Ankara'nın göbeğinde, her şey bir anda oldu. Bir çığlık, bir duman, sonra... Hiçbir şey eskisi gibi olmayacaktı. Ahmet Kaya (38), o gece hayatının en büyük kabusuyla yüzleşti. Evlerinde çıkan yangında, canından çok sevdiği eşi Ayşe (32) ve henüz 5 yaşındaki oğlu Kerem'i kaybetti.
"Sanki dünya başıma yıkıldı" diyor Ahmet, gözleri kan çanağına dönmüş. "Bir anda her şey karardı. İtfaiye geldiğinde artık çok geçti. Ateş, her yeri sarmıştı."

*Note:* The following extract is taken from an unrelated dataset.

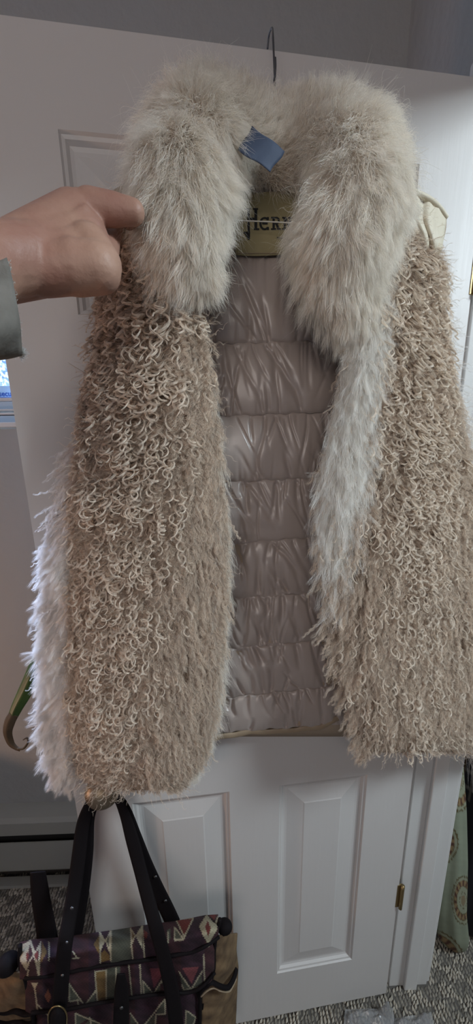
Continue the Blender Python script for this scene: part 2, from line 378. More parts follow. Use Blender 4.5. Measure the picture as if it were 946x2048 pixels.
# ================================================================== carpet loops (countless: one object)
def loops(x0, x1, y0, y1, step=.0105):
    X, Y = np.meshgrid(np.arange(x0, x1, step), np.arange(y0, y1, step * .8)); X = X.ravel(); Y = Y.ravel()
    X = X + rng.normal(0, .0012, X.size); Y = Y + rng.normal(0, .0012, Y.size); n = X.size
    blk = ((np.floor(X / .046) + np.floor(Y / .034)) % 2)
    wx_ = (X - WO[0]) * WX[0] + (Y - WO[1]) * WX[1]; wy_ = (X - WO[0]) * WY[0] + (Y - WO[1]) * WY[1]
    ok = ((wx_ < -.006) & (wy_ < WY0 - .018)) | ((wx_ > .112) & (wy_ < 1.45)) | ((wy_ < .012) & (wy_ > -.78) & (wx_ > -.012)); X, Y, blk, n = X[ok], Y[ok], blk[ok], int(ok.sum())
    h = .005 + .004 * blk + rng.normal(0, .0008, n)
    a = np.deg2rad(60) + rng.normal(0, .3, n); ca, sa = np.cos(a), np.sin(a)
    base = np.array([(-1, 0, 0), (0, -.5, 0), (1, 0, 0), (0, .5, 0), (-.45, 0, 1), (.45, 0, 1)]) * [.0075, .0075, 1]
    V = np.zeros((n, 6, 3)); V[..., 0] = X[:, None] + ca[:, None] * base[:, 0] - sa[:, None] * base[:, 1]
    V[..., 1] = Y[:, None] + sa[:, None] * base[:, 0] + ca[:, None] * base[:, 1]; V[..., 2] = base[:, 2] * h[:, None] - .0002
    f = np.array([(0, 1, 4), (1, 5, 4), (1, 2, 5), (2, 3, 5), (3, 4, 5), (3, 0, 4)]); Fc = (f[None] + 6 * np.arange(n)[:, None, None]).reshape(-1, 3)
    c = np.array([.35, .315, .265])[None] * (0.66 + .64 * blk + rng.normal(0, .10, n)).clip(.2, 1.6)[:, None]
    o = mesh('carpet_pile', V.reshape(-1, 3), Fc, M['carpetloop'], None, True, np.repeat(c, 6, 0))
    o['kind'] = 'stuff'; tag(o, 'grey looped carpet pile woven in a block pattern on the floor', 'carpet'); return o
loops(-.70, 1.75, -.32, 1.0)
# ================================================================== THE VEST
vest = empty('fur_vest', (0.41, -0.03, 1.02), 'cream curly sheepskin vest with fluffy collar and quilted lining hanging on the white door', 'vest')
def rows(tab, n):
    tab = np.array(tab, float); y = np.linspace(tab[0, 0], tab[-1, 0], n)
    return y, np.stack([np.interp(y, tab[:, 0], tab[:, k]) for k in range(1, tab.shape[1])], -1)
def smooth1(a, k):
    ker = np.ones(k) / k; p = np.pad(a, ((k, k), (0, 0)), 'edge'); return np.stack([np.convolve(p[:, i], ker, 'same')[k:-k] for i in range(a.shape[1])], -1)
def panel_grid(tab, yf, nu=40, nv=110):
    y, X = rows(tab, nv); X = smooth1(X, 5); t = np.linspace(0, 1, nu)
    px = X[:, 0][None] * (1 - t[:, None]) + X[:, 1][None] * t[:, None]; py = np.tile(y, (nu, 1))
    G = P(px, py, yf(t[:, None], ((y - y[0]) / (y[-1] - y[0]))[None])); return G
def lookup(G, t, v):
    nu, nv = G.shape[:2]; a = t * (nu - 1.001); b = v * (nv - 1.001); i = a.astype(int); j = b.astype(int); fa = (a - i)[:, None]; fb = (b - j)[:, None]
    p = (G[i, j] * (1 - fa) + G[i + 1, j] * fa) * (1 - fb) + (G[i, j + 1] * (1 - fa) + G[i + 1, j + 1] * fa) * fb
    du = unit(G[i + 1, j] - G[i, j]); dv = unit(G[i, j + 1] - G[i, j]); n = unit(np.cross(dv, du))
    return p, n, du, dv
def sample(G, n):
    """area-weighted random (t, v)"""
    nu, nv = G.shape[:2]; a = np.linalg.norm(np.cross(G[1:, :-1] - G[:-1, :-1], G[:-1, 1:] - G[:-1, :-1]), axis=-1)
    c = rng.choice(a.size, n, p=(a / a.sum()).ravel()); i, j = np.unravel_index(c, a.shape)
    return (i + rng.random(n)) / (nu - 1), (j + rng.random(n)) / (nv - 1)
def locks(root, nrm, flow, length, curl, pitch, spread, per, K, rad, lift=.35, jitter=.35, tipr=.35):
    """curly locks: each guide curve is a widening helix that hangs along flow; per strands follow it"""
    n = len(root); s = unit(np.cross(nrm, flow)); t = np.linspace(0, 1, K)[None, :, None]
    ph = rng.uniform(0, 6.28, n)[:, None, None]; sg = rng.choice([-1, 1], n)[:, None, None]
    L = length[:, None, None]; cr = curl[:, None, None]; turns = (length / pitch)[:, None, None]
    drift = rng.normal(0, .16, n)[:, None, None]
    wob = ph + sg * turns * 2 * np.pi * (t + .12 * np.sin(3 * t + ph))
    ramp = np.clip(t * 3.2, 0, 1)
    g = root[:, None] + nrm[:, None] * (L * lift * np.sin(np.minimum(t * 1.9, 1.57)) * (1 - .3 * t)) + flow[:, None] * (L * (t ** 1.15)) + s[:, None] * (L * drift * t)
    h = s[:, None] * np.cos(wob) + unit(nrm * .55 + flow * .6)[:, None] * np.sin(wob) * .9
    h0 = s[:, None] * np.cos(ph) + unit(nrm * .55 + flow * .6)[:, None] * np.sin(ph) * .9
    g = g + cr * ramp * (h - .5 * h0)
    off = rng.normal(0, 1, (n, per, 1, 3)) * spread
    t4 = t[:, None]
    pj = rng.normal(0, jitter, (n, per, 1, 1))
    # each strand lags or leads its lock a little along the helix
    hs = (s[:, None, None] * np.cos(wob[:, None] + pj) + unit(nrm * .55 + flow * .6)[:, None, None] * np.sin(wob[:, None] + pj) * .9)
    p = (g - cr * ramp * h)[:, None] + (cr * ramp)[:, None] * hs + off * (1.15 - .75 * t4)
    p = p.reshape(n * per, K, 3)
    r = rad * (1 - (1 - tipr) * np.linspace(0, 1, K) ** 2)[None] * rng.uniform(.7, 1.25, (n * per, 1))
    return p, np.broadcast_to(r, (n * per, K))
def strands(root, d0, length, grav, clump, wave, K, rad, nclump, tipr=.15, wfreq=2.2, gdir=(0, 0, -1.)):
    """straight fluffy fur: leaves along d0, bends towards gdir, tips gather into nclump wisps"""
    n = len(root); t = np.linspace(0, 1, K)[None, :, None]; L = length[:, None, None]
    p = root[:, None] + unit(d0)[:, None] * L * t + np.asarray(gdir) * grav * L * t ** 2
    w1 = rng.normal(0, 1, (n, 1, 3)); w2 = rng.normal(0, 1, (n, 1, 3))
    p = p + wave * L * t * (w1 * np.sin(t * wfreq * 3 + 1) + w2 * .6 * np.sin(t * wfreq * 5)) * .5
    if nclump:
        ci = rng.choice(n, nclump, replace=False); kd = KDTree(nclump); key = root + unit(d0) * .006
        for q_, c_ in enumerate(key[ci]): kd.insert(c_, q_)
        kd.balance(); best = np.array([kd.find(k_)[1] for k_ in key])
        tgt = p[ci][best]; p = p + (tgt - p) * (clump * t ** 1.3)
    r = rad * (1 - (1 - tipr) * np.linspace(0, 1, K) ** 1.5)[None] * rng.uniform(.7, 1.3, (n, 1))
    return p, np.broadcast_to(r, (n, K))
def put(name, lst, m, parent):
    for k, (p, r) in enumerate(lst): pass
    K = max(p.shape[1] for p, r in lst)
    hc_p = [p for p, r in lst]; hc_r = [r for p, r in lst]
    sizes = [p.shape[1] for p, r in lst for _ in range(len(p))]
    hc = bpy.data.hair_curves.new(name); hc.add_curves(sizes)
    hc.position_data.foreach_set('vector', np.concatenate([p.reshape(-1) for p in hc_p]).astype(np.float32))
    a = hc.attributes.get('radius') or hc.attributes.new('radius', 'FLOAT', 'POINT')
    a.data.foreach_set('value', np.concatenate([np.ascontiguousarray(r).reshape(-1) for r in hc_r]).astype(np.float32))
    hc.materials.append(m); o = bpy.data.objects.new(name, hc); C.objects.link(o); o.parent = parent
    pw = Matrix.Translation(Vector((0, 0, 0)))
    top = parent
    o.matrix_parent_inverse = parent.matrix_world.inverted(); o.matrix_world = Matrix(); o['kind'] = 'stuff'
    return o
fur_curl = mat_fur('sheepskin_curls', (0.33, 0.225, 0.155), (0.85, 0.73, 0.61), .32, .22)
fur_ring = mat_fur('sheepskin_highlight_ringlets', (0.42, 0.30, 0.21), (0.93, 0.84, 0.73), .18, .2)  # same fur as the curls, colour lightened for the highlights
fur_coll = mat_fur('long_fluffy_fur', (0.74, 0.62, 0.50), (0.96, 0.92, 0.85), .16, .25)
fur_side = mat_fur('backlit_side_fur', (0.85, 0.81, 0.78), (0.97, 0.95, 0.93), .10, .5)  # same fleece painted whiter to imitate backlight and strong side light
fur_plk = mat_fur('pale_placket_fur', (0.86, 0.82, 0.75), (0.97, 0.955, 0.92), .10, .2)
DN = np.array([0, 0, -1.0])

# ---- back and lining
bt = [(400, 262, 862), (520, 240, 868), (650, 215, 872), (760, 190, 885), (850, 172, 915), (950, 158, 945), (1050, 140, 962), (1150, 130, 975), (1300, 122, 980), (1430, 122, 980), (1472, 128, 975)]
Gb = panel_grid(bt, lambda t, v: -.016 - .012 * np.sin(np.pi * t) + 0 * v, 30, 60)
back = grid('back_panel', Gb, M['hide'], vest, solid=.004)
seams = [(508, 503), (688, 681), (833, 824), (966, 954), (1091, 1071), (1199, 1182), (1299, 1279), (1398, 1372), (1466, 1450)]
lin = empty('lining', P(550, 900, -.03)); lin.parent = vest; lin.matrix_parent_inverse = vest.matrix_world.inverted()
lx0, lx1 = 300, 800
def bafflemesh(k, ya, yb, nu=300, nv=46, amp=.0125, seed=0):
    g = np.random.default_rng(100 + seed); t = np.linspace(0, 1, nu)[:, None]; v = np.linspace(0, 1, nv)[None]
    px = lx0 + (lx1 - lx0) * t + 0 * v
    yA = ya[0] + (ya[1] - ya[0]) * (px - 430) / 230; yB = yb[0] + (yb[1] - yb[0]) * (px - 430) / 230
    wv = 2.2 * np.sin(px * .11 + seed) + 1.3 * np.sin(px * .27 + 2 * seed)
    py = yA * (1 - v) + yB * v + wv * (1 - v) * .6 + (2.2 * np.sin(px * .11 + seed + 1) + 1.3 * np.sin(px * .27 + 2 * seed + 2)) * v * .6
    puff = np.clip(4 * v * (1 - v), 0, 1) ** .55 * amp * (1 + .12 * np.sin(px * .02 + seed * 2))
    d = np.zeros_like(px); hgt = (yb[0] - ya[0])
    for _ in range(44):                                           # folds that start in a gathered seam and fade
        x0 = g.uniform(lx0 + 60, lx1 - 60); sk = g.normal(22, 26); top = g.random() < .58; ln = g.uniform(.35, 1.0); wd = g.uniform(2.6, 7.0); a = g.uniform(.0016, .0060) * (1 if k < 3 else 1.4 if k < 5 else 2.0)
        vv = v if top else 1 - v
        xc = x0 + sk * v * hgt / 110 * (1 if top else 1) + 5 * np.sin(v * 4 + x0)
        e = np.exp(-((px - xc) / (wd * (.6 + .9 * vv))) ** 2); fade = np.clip(1 - vv / ln, 0, 1) ** .8 * np.clip(vv * 14, 0, 1)
        d += -a * e * fade
    for _ in range(30):                                           # short gathers right at both seams
        x0 = g.uniform(lx0, lx1); top = g.random() < .5; vv = v if top else 1 - v
        d += -g.uniform(.0010, .0030) * np.exp(-((px - x0 - g.normal(0, 6) * vv) / 3.2) ** 2) * np.exp(-vv * 7) * np.clip(vv * 25, 0, 1)
    d += .0016 * noise3(np.stack([px * .03, py * .03, 0 * px], -1), 1.0, seed)
    # a few broad soft ridges
    Y = -.030 - puff - d * .95 - .006 * np.sin((px - 430) / 230 * 3.1)
    return P(px, py, Y)
for k in range(8):
    Gk = bafflemesh(k, seams[k], seams[k + 1], seed=k, amp=.0115 if k < 3 else .0105)
    o = grid('baffle', Gk, M['lining'], lin)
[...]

O Anları Anlatırken Titriyor
Konuşurken sesi titriyor, elleri istemsizce sallanıyor. "Komşular uyandırdı beni. 'Yangın var!' diye bağırıyorlardı. Koştum, koştum ama..." Cümlesini bitiremiyor. Boğazı düğümleniyor adeta.
İtfaiye ekipleri yangını söndürdüğünde, artık geriye dönüş yoktu. Ahmet'in dünyası, o küçük apartman dairesinde kül olup gitmişti. "Eşim ve oğlum..." diyor, "Onları son bir kez daha görebilmek için her şeyi verirdim."
"Artık O Eve Giremem"
En çok da şu sözler yaralıyor insanın yüreğini: "O eve nasıl gireceğim? Her köşesinde onların hatırası var. Mutfakta Ayşe'nin kahkahaları, salonda Kerem'in oyun sesleri..."

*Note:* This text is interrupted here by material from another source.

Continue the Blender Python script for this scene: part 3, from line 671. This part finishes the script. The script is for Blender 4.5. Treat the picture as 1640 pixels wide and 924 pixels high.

Yangının çıkış sebebi henüz netlik kazanmış değil. Yetkililer incelemelerini sürdürüyor. Ancak Ahmet için artık hiçbir açıklama, bu acıyı dindiremeyecek.

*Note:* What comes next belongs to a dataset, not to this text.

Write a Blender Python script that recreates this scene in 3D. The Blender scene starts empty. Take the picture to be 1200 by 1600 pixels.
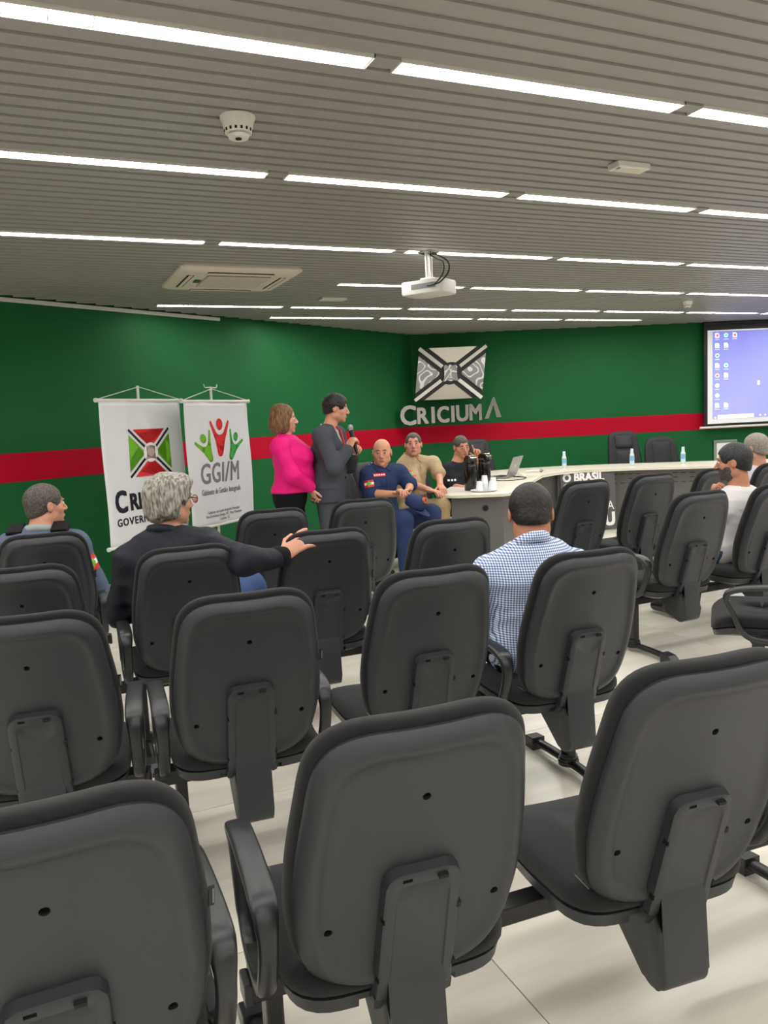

Mahalle sakinleri ise şokta. "Çok iyi insanlardı" diye anlatıyor komşulardan biri. "Ayşe Hanım herkese güleryüzlü davranırdı. Kerem de... Küçük melek."
Ahmet şimdi, bir yakınının evinde kalıyor. "Hayat devam ediyor ama benim için durdu" diyor. Ve ekliyor, gözlerinden yaşlar süzülürken: "Allah kimseye bu acıyı yaşatmasın."